▶ [Work required]
From the first line of the data below through the line holding "from mathutils import Matrix, Vector", output each line exactly and leave the pictures out.

━━━

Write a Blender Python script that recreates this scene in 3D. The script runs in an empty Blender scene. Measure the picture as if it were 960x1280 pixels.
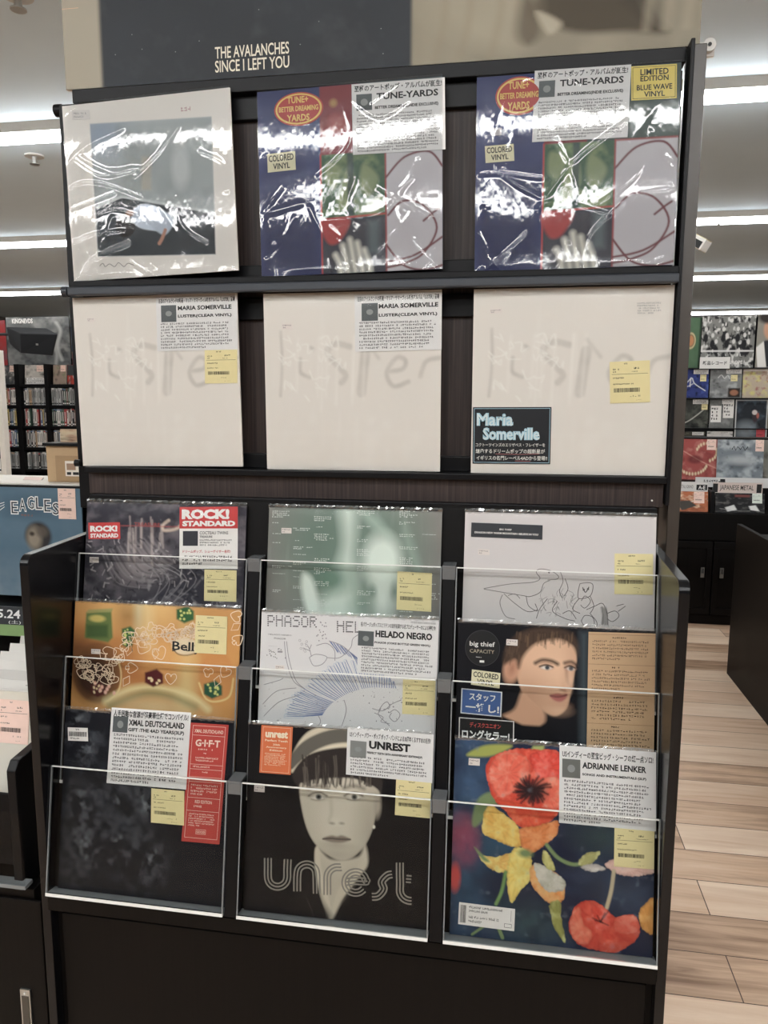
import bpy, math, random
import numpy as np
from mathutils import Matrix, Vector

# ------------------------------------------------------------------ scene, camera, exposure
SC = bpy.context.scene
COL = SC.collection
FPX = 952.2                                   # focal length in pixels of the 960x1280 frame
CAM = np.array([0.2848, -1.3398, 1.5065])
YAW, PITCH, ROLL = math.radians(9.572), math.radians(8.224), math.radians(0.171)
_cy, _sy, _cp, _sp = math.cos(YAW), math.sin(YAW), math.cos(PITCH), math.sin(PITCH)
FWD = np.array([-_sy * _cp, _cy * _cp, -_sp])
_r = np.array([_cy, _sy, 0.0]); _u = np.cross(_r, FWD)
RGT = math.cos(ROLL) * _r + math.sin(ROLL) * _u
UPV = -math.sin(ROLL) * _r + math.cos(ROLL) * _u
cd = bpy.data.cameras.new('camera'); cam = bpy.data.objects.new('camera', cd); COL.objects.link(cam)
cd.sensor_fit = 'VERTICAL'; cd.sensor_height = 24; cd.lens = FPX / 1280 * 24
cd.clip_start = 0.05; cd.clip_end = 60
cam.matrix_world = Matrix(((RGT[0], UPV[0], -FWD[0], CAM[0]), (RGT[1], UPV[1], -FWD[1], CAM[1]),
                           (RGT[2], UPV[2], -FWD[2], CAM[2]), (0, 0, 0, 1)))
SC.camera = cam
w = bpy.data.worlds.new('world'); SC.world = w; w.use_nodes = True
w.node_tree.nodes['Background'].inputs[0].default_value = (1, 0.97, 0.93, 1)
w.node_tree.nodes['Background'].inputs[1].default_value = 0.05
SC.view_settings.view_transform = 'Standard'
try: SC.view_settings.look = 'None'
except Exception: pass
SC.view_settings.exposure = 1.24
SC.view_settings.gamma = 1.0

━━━

▶ [Reply]
Write a Blender Python script that recreates this scene in 3D. The script runs in an empty Blender scene. Measure the picture as if it were 960x1280 pixels.
import bpy, math, random
import numpy as np
from mathutils import Matrix, Vector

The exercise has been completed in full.